Let me illustrate this another way by asking a different question. Who was the truer conservative, Dorothy Day or Henry Kissinger? This is how John Lukacs—one of the conservatives Jonah most wants to meet—answered the question after attending NR’s 25th anniversary dinner:

During the introduction of the celebrities a shower of applause greeted Henry Kissinger. I was sufficiently irritated to ejaculate a fairly loud Boo! ... A day or so before that evening Dorothy Day had died. She was the founder and saintly heroine of the Catholic Worker movement. During that glamorous evening I thought: who was a truer conservative, Dorothy Day or Henry Kissinger? Surely it was Dorothy Day, whose respect for what was old and valid, whose dedication to the plain decencies and duties of human life rested on the traditions of two millennia of Christianity, and who was a radical only in the truthful sense of attempting to get to the roots of the human predicament.
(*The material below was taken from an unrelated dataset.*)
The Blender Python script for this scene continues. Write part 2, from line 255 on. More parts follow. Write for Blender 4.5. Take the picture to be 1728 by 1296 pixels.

Despite its pro-Catholic tendency, and despite its commendable custom of commemorating the passing of worthy people even when some of these did not belong to the conservatives, National Review paid neither respect nor attention to the passing of Dorothy Day, while around the same time it published a respectful R.I.P. column in honor of Oswald Mosley, the onetime leader of the British Fascist Party.


I don’t suggest that just because Lukacs said it it’s right. But this question cuts to the very heart of the American conservative movement and does not represent the pimpled nerdy step-brother you are stuck with for the weekend but who might be browbeaten into submission if you crack enough jokes about how embarrassing he is.